-- START OF PROVIDED RECORDS --

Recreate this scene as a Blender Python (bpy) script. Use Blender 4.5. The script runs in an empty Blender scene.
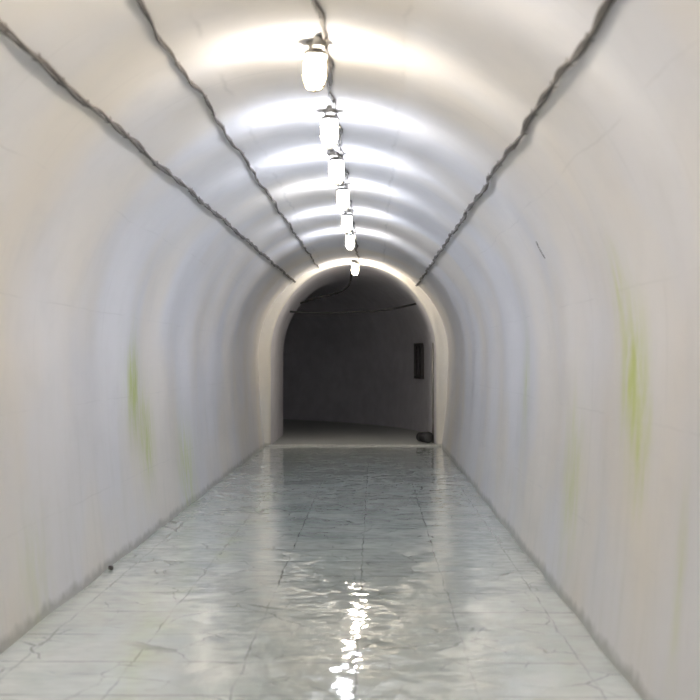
import bpy, bmesh, math, random
from mathutils import Vector
random.seed(4)
S=bpy.context.scene
S.view_settings.view_transform='Standard'
R=1.88; ZS=1.85; Y0=-6.0; YE=28.3; XB=1.77
CX,CZ=0.42,1.72

# ---------- helpers ----------
def link(o): S.collection.objects.link(o); return o
def mkobj(name,bm,mat=None,smooth=True,parent=None):
    me=bpy.data.meshes.new(name); bm.to_mesh(me); bm.free()
    if smooth:
        for p in me.polygons: p.use_smooth=True
    o=bpy.data.objects.new(name,me); link(o)
    if mat: me.materials.append(mat)
    if parent: o.parent=parent
    return o
def empty(name,loc=(0,0,0)):
    o=bpy.data.objects.new(name,None); o.location=loc; o.empty_display_size=.1; return link(o)
def grid(bm,rows,flip=False,mi=0):
    vs=[[bm.verts.new(p) for p in r] for r in rows]
    for a,b in zip(vs[:-1],vs[1:]):
        for i in range(len(a)-1):
            q=(a[i],a[i+1],b[i+1],b[i])
            f=bm.faces.new(q[::-1] if flip else q); f.material_index=mi
    return vs
def tube(bm,pts,r,n=8,closed=False):
    pts=[Vector(p) for p in pts]; rings=[]
    N=len(pts)
    for i,p in enumerate(pts):
        if closed: t=pts[(i+1)%N]-pts[(i-1)%N]
        else: t=pts[min(i+1,N-1)]-pts[max(i-1,0)]
        t.normalize()
        up=Vector((0,0,1)) if abs(t.z)<.9 else Vector((0,1,0))
        a=t.cross(up).normalized(); b=t.cross(a)
        rr=r[i] if isinstance(r,(list,tuple)) else r
        rings.append([bm.verts.new(p+(a*math.cos(2*math.pi*k/n)+b*math.sin(2*math.pi*k/n))*rr) for k in range(n)])
    M=N if closed else N-1
    for i in range(M):
        A=rings[i];B=rings[(i+1)%N]
        for k in range(n):
            bm.faces.new((A[k],A[(k+1)%n],B[(k+1)%n],B[k]))
    if not closed:
        bm.faces.new(rings[0][::-1]); bm.faces.new(rings[-1])
def lathe(bm,prof,n=24):
    rings=[]
    for r,z in prof:
        rings.append([bm.verts.new((r*math.cos(2*math.pi*k/n),r*math.sin(2*math.pi*k/n),z)) for k in range(n)])
    for A,B in zip(rings[:-1],rings[1:]):
        for k in range(n):
            bm.faces.new((A[k],A[(k+1)%n],B[(k+1)%n],B[k]))
    return rings
def box(bm,x0,x1,y0,y1,z0,z1):
    v=[bm.verts.new((x,y,z)) for z in (z0,z1) for y in (y0,y1) for x in (x0,x1)]
    for q in ((0,2,3,1),(4,5,7,6),(0,1,5,4),(2,6,7,3),(0,4,6,2),(1,3,7,5)):
        bm.faces.new([v[i] for i in q])

class NT:
    def __init__(s,name):
        s.m=bpy.data.materials.new(name); s.m.use_nodes=True
        s.t=s.m.node_tree; s.n=s.t.nodes; s.l=s.t.links
        s.b=s.n['Principled BSDF']
    def set(s,sock,v):
        if isinstance(v,bpy.types.NodeSocket): s.l.new(v,sock)
        else: sock.default_value=v
    def node(s,typ,ins={},out=0,**kw):
        nd=s.n.new(typ)
        for k,v in kw.items(): setattr(nd,k,v)
        for k,v in ins.items(): s.set(nd.inputs[k],v)
        return nd.outputs[out]
    def math(s,op,a,b=0.0,c=0.0,clamp=False):
        return s.node('ShaderNodeMath',{0:a,1:b,2:c},operation=op,use_clamp=clamp)
    def vm(s,op,a,b=(0,0,0)):
        return s.node('ShaderNodeVectorMath',{0:a,1:b},operation=op)
    def scale(s,a,f):
        nd=s.n.new('ShaderNodeVectorMath'); nd.operation='SCALE'; s.set(nd.inputs[0],a); s.set(nd.inputs[3],f); return nd.outputs[0]
    def mix(s,f,a,b,bt='MIX'):
        nd=s.n.new('ShaderNodeMix'); nd.data_type='RGBA'; nd.blend_type=bt
        s.set(nd.inputs[0],f); s.set(nd.inputs[6],a); s.set(nd.inputs[7],b); return nd.outputs[2]
    def noise(s,vec,scale,detail=3,rough=.5,out=0):
        return s.node('ShaderNodeTexNoise',{'Vector':vec,'Scale':scale,'Detail':detail,'Roughness':rough},out=out)
    def ramp(s,f,a,b,lo=0.,hi=1.):
        return s.node('ShaderNodeMapRange',{0:f,1:a,2:b,3:lo,4:hi})
    def obj(s): return s.node('ShaderNodeTexCoord',out=3)
    def out(s,**kw):
        for k,v in kw.items(): s.set(s.b.inputs[k.replace('_',' ')],v)
        return s.m

def simple(name,col,rough=.5,metal=0,var=.25,sc=20,bump=0):
    n=NT(name); c=n.obj(); f=n.noise(c,sc,4)
    d=tuple(x*(1-var) for x in col)+(1,); e=tuple(min(1,x*(1+var)) for x in col)+(1,)
    k=dict(Base_Color=n.mix(f,d,e),Roughness=rough,Metallic=metal)
    if bump: k['Normal']=n.node('ShaderNodeBump',{'Strength':bump,'Distance':.01,'Height':f})
    return n.out(**k)

# ---------- materials ----------
def wall_mat(name,spots,base=(.785,.79,.835,1),warm=(.84,.785,.705,1)):
    n=NT(name); c=n.obj()
    sep=n.n.new('ShaderNodeSeparateXYZ'); n.l.new(c,sep.inputs[0]); x=sep.outputs[0]; y=sep.outputs[1]; z=sep.outputs[2]
    wmask=n.math('ADD',n.math('MULTIPLY',n.ramp(n.noise(c,.45,2),.42,.60),.65),n.math('MULTIPLY',n.ramp(z,2.2,.6),.12),clamp=True)
    col=n.mix(wmask,base,warm)
    v=n.vm('MULTIPLY',c,(5,5,.35))
    st=n.noise(v,1.0,5,.6)
    low=n.ramp(z,2.3,.2)
    col=n.mix(n.math('MULTIPLY',n.math('MULTIPLY',n.ramp(st,.50,.75),low),.30),col,(.60,.61,.55,1))
    col=n.mix(n.math('MULTIPLY',n.ramp(n.noise(c,2.2,6,.65),.48,.78),.22),col,(.56,.57,.59,1))
    def joint(sock,period,w,off=0.):
        p=n.math('PINGPONG',n.math('ADD',n.math('ADD',sock,off),n.math('MULTIPLY',n.noise(c,3,2),.03)),period/2)
        return n.ramp(p,0.0,w,1.,0.)
    j=n.math('MAXIMUM',joint(y,1.2,.012),joint(z,.75,.007,.1))
    jm=n.math('MULTIPLY',j,n.ramp(n.noise(c,1.3,3),.42,.62))
    col=n.mix(n.math('MULTIPLY',jm,.28),col,(.42,.43,.44,1))
    col=n.mix(n.math('MULTIPLY',n.ramp(n.math('ADD',z,n.math('MULTIPLY',n.noise(c,6,4),-.12)),-.03,.03,1.,0.),.6),col,(.22,.23,.20,1))
    fine=n.ramp(n.noise(n.vm('MULTIPLY',c,(1,8,1.8)),1.0,7,.72),.40,.60)
    for (sd,y0,sy,z0,sz,k) in spots:
        dy=n.math('DIVIDE',n.math('SUBTRACT',y,y0),sy); dz=n.math('DIVIDE',n.math('SUBTRACT',z,z0),sz)
        g=n.math('EXPONENT',n.math('MULTIPLY',n.math('ADD',n.math('MULTIPLY',dy,dy),n.math('MULTIPLY',dz,dz)),-1.0))
        side=n.math('GREATER_THAN',x,0.0) if sd>0 else n.math('LESS_THAN',x,0.0)
        g=n.math('MULTIPLY',n.math('MULTIPLY',g,n.math('ADD',n.math('MULTIPLY',fine,.85),.15)),n.math('MULTIPLY',side,k),clamp=True)
        col=n.mix(g,col,(.54,.62,.17,1))
    return n.out(Base_Color=col,Roughness=.32,Specular_IOR_Level=n.ramp(z,2.9,3.63,.65,0.))
mat_w=wall_mat('whitewashed_plaster',[
 (-1,13.4,.40,1.45,.42,1.3),(-1,14.1,.38,.95,.40,1.0),(-1,16.8,.6,.40,.5,.7),(-1,9.2,.4,.3,.4,.25),
 (1,7.95,.28,1.62,.38,1.3),(1,7.7,.18,1.30,.35,1.0),(1,8.25,.25,2.05,.30,.6),(1,10.2,.35,.85,.5,.6),(1,13.6,.4,1.5,.5,.5),(1,6.6,.12,.7,.4,.4)])

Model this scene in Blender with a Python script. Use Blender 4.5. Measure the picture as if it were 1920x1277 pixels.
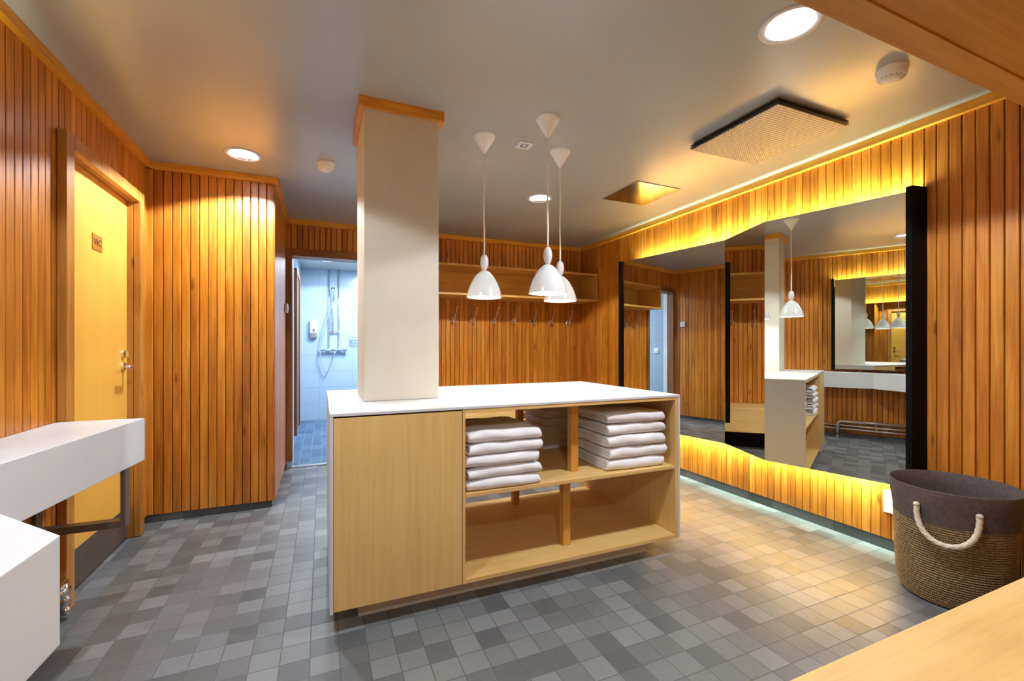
import bpy, bmesh, math, random
from mathutils import Vector, Matrix
PI = math.pi
random.seed(7)
S = bpy.context.scene
for o in list(bpy.data.objects):
    bpy.data.objects.remove(o)
C = S.collection

# ------------------------------------------------------------------ camera
F, YAW, HC = 832.2, 23.218, 1.2
cd = bpy.data.cameras.new('camera')
cam = bpy.data.objects.new('camera', cd); C.objects.link(cam)
cam.location = (0, 0, HC)
cam.rotation_euler = (PI / 2, 0, -math.radians(YAW))
cd.sensor_width = 36; cd.lens = F / 1920 * 36
cd.shift_y = (649 - 638.5) / 1920
cd.clip_start = 0.02
S.camera = cam

# ------------------------------------------------------------------ world, exposure
S.view_settings.view_transform = 'Standard'
S.view_settings.look = 'None'
S.view_settings.exposure = 0.75
S.view_settings.gamma = 1.0
S.view_settings.use_curve_mapping = False
w = bpy.data.worlds.new('world'); S.world = w; w.use_nodes = True
w.node_tree.nodes['Background'].inputs[0].default_value = (0.9, 0.92, 1, 1)
w.node_tree.nodes['Background'].inputs[1].default_value = 0.15

COOL = (0.82, 0.92, 1.0)
WARM = (1.0, 0.80, 0.58)
LED = (0.74, 1.0, 0.84)
def light(name, kind, loc, power, color, parent=None, **k):
    d = bpy.data.lights.new(name, kind); d.energy = power; d.color = color
    rot = k.pop('rot', (0, 0, 0))
    for a, b in k.items(): setattr(d, a, b)
    o = bpy.data.objects.new(name, d); C.objects.link(o); o.location = loc; o.rotation_euler = rot
    if parent: o.parent = parent
    return o
P_DOWN = 80.0      # ceiling downlights
P_PEND = 6.0       # pendants
P_LED_UP = 120.0    # cove strips behind the big mirror
P_LED_DN = 72.0
P_LED_LEFT = 48.0
P_SHOWER = 62.0

# ------------------------------------------------------------------ node helpers
def newmat(name):
    m = bpy.data.materials.new(name); m.use_nodes = True
    nt = m.node_tree; nt.nodes.clear()
    out = nt.nodes.new('ShaderNodeOutputMaterial'); b = nt.nodes.new('ShaderNodeBsdfPrincipled')
    nt.links.new(b.outputs[0], out.inputs[0])
    return m, nt, b
def N(nt, t, **k):
    n = nt.nodes.new(t)
    for a, b in k.items(): setattr(n, a, b)
    return n
def L(nt, a, b): nt.links.new(a, b)
def mth(nt, op, a, b=None, c=None):
    n = N(nt, 'ShaderNodeMath', operation=op)
    for i, v in enumerate((a, b, c)):
        if v is None: continue
        if isinstance(v, (int, float)): n.inputs[i].default_value = v
        else: L(nt, v, n.inputs[i])
    return n.outputs[0]
def ramp(nt, fac, stops):
    r = N(nt, 'ShaderNodeValToRGB'); e = r.color_ramp.elements
    while len(e) < len(stops): e.new(0.5)
    for i, (p, c) in enumerate(stops):
        e[i].position = p; e[i].color = (*c, 1)
    L(nt, fac, r.inputs[0]); return r.outputs[0]
def mixc(nt, fac, a, b, mode='MIX'):
    n = N(nt, 'ShaderNodeMix', data_type='RGBA', blend_type=mode)
    for i, v in ((0, fac), (6, a), (7, b)):
        if isinstance(v, (int, float)): n.inputs[i].default_value = v
        elif isinstance(v, tuple): n.inputs[i].default_value = (*v, 1)
        else: L(nt, v, n.inputs[i])
    return n.outputs[2]
def objco(nt, scale=(1, 1, 1), off=None):
    t = N(nt, 'ShaderNodeTexCoord'); m = N(nt, 'ShaderNodeMapping')
    L(nt, t.outputs['Object'], m.inputs[0]); m.inputs['Scale'].default_value = scale
    if off is not None: L(nt, off, m.inputs['Location'])
    return m.outputs[0]
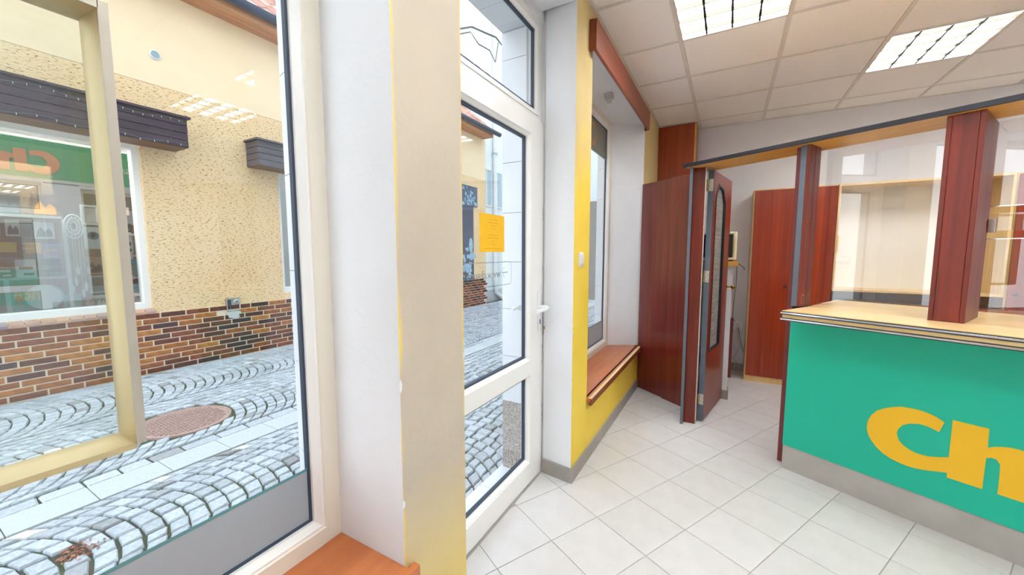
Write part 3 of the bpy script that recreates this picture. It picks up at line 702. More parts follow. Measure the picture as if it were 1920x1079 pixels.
# ---- side partition, doorway post and door
A_ = (-0.757, 3.929); dv = Vector((0.437, -0.315, 0)).normalized(); nv = Vector((-dv.y, dv.x, 0))
sp_ = thing('side_partition', 'dark mahogany laminate partition between window wall and doorway', 'partition', (*A_, 0), math.atan2(dv.y, dv.x))
build('panel', MB().box(0.0, 0.325, 0, 0.018, 0.006, 2.018), M['mahogany_dark'], sp_, bevel=0.001)
build('panel', MB().box(0.326, 0.60, -0.004, 0.014, 0.0, 2.022), M['mahogany_dark'], sp_, bevel=0.001)
dp = thing('door_post', 'mahogany door post with grey edge beside the folding door', 'post', (-0.22, 3.28, 0))
build('edge_board', MB().box(-0.280, -0.260, 3.235, 3.50, 0, 1.999), M['mahogany_dark'], dp, bevel=0.001)
build('edging', MB().box(-0.2805, -0.2595, 3.232, 3.235, 0, 1.999), M['grey_edge'], dp, label='grey edging')
build('front_board', MB().box(-0.2595, -0.178, 3.285, 3.325, 0, 1.999), M['mahogany'], dp, bevel=0.001)
build('stop_strip', MB().box(-0.178, -0.171, 3.288, 3.323, 0, 1.999), M['steel'], dp)
dd = Vector((0.124, 0.635, 0)).normalized(); da = math.atan2(dd.y, dd.x)
sdr = thing('inner_door', 'open mahogany door with tall frosted glass light', 'door', (-0.122, 3.346, 0), da)
# local: s along the leaf, t to its left (thickness), camera side face at t=0
G = [(0.085, 0.56), (0.42, 0.56), (0.42, 1.775), (0.335, 1.885), (0.165, 1.905), (0.085, 1.80)]
OUT = [(0.0, 0.02), (0.628, 0.02), (0.628, 1.775), (0.628, 1.985), (0.0, 1.985), (0.0, 1.80)]
lm = MB()
for T in (0.0, 0.04):
    o = len(lm.v); lm.add([(s_, T, z) for s_, z in OUT] + [(s_, T, z) for s_, z in G], [])
    for i in range(6):
        j = (i + 1) % 6; lm.f.append([o + i, o + j, o + 6 + j, o + 6 + i]); lm.mi.append(0); lm.t.append(0.5)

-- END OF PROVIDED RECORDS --

BRIEF
Repeat exactly the part that opens with the line containing "Model this scene" and closes with the line containing "C = S.collection". Include both end lines, and drop the pictures.

RESULT FOR THIS EXERCISE
Model this scene in Blender with a Python script. Use Blender 4.5. Measure the picture as if it were 1920x1277 pixels.
import bpy, bmesh, math, random
from mathutils import Vector, Matrix
PI = math.pi
random.seed(7)
S = bpy.context.scene
for o in list(bpy.data.objects):
    bpy.data.objects.remove(o)
C = S.collection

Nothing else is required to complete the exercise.